| 2002年06月14日(金) |
産業力・知の攻防(森のひらめ) |
日経で5月27日から、産業力・知の攻防と題するシリーズが始まった。これを読んでいると、日本の産業の中で没落している分野もあれば、中国などの脅威を全く感じない企業・業界もある。素人なりに整理すると、地域・企業を含めて何らかの新たなる「知」がないと生き残るのは難しい時代のようだ。
この日経で連載された知の攻防の中で、陸(おか)漁業に関する記事が強く印象に残った。「三菱商事の事業開発部長、中沢輝幸(54)が一風変わったビジネスを推し進めている。人口1300人の大分県上津江村、廃校跡に据えた直径6メートルの水槽四基に5000匹のヒラメが跳ね返る。水質や水温管理が容易で、生育期間は1年と海育ちの半分。水の入れ替えもいらない。この技術の核は、アンモニアや窒素を分解するバクテリア」(5月19日 日経)だという。

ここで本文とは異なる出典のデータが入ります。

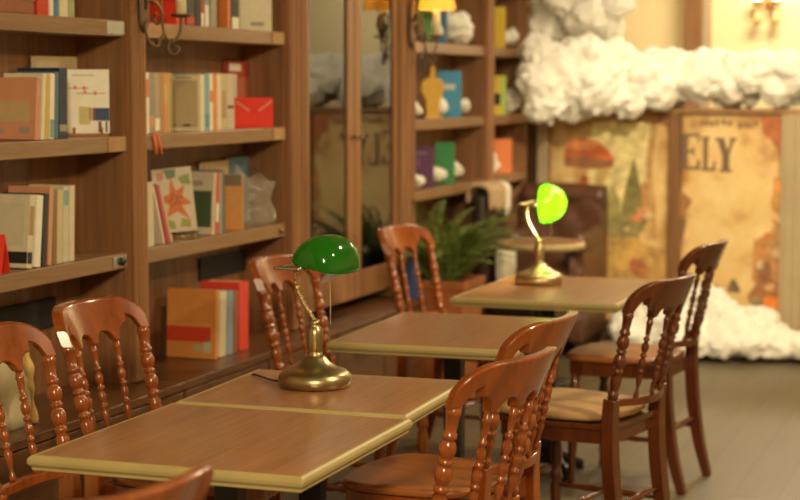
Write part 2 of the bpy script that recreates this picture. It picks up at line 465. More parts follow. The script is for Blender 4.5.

1番興味を感じたのは、バクテリアの作用で水の入れ替えがいらないと言う点だ。主要産業が林業だった上津江村で、森のヒラメの商品名で今秋から次々と市場に届くというから結構な話である。新潟の山間部の森は、近年の木材の暴落で山林としての財産価値がゼロに近づいている。この意味で森の漁業は大いに注目されて良いテーマだ。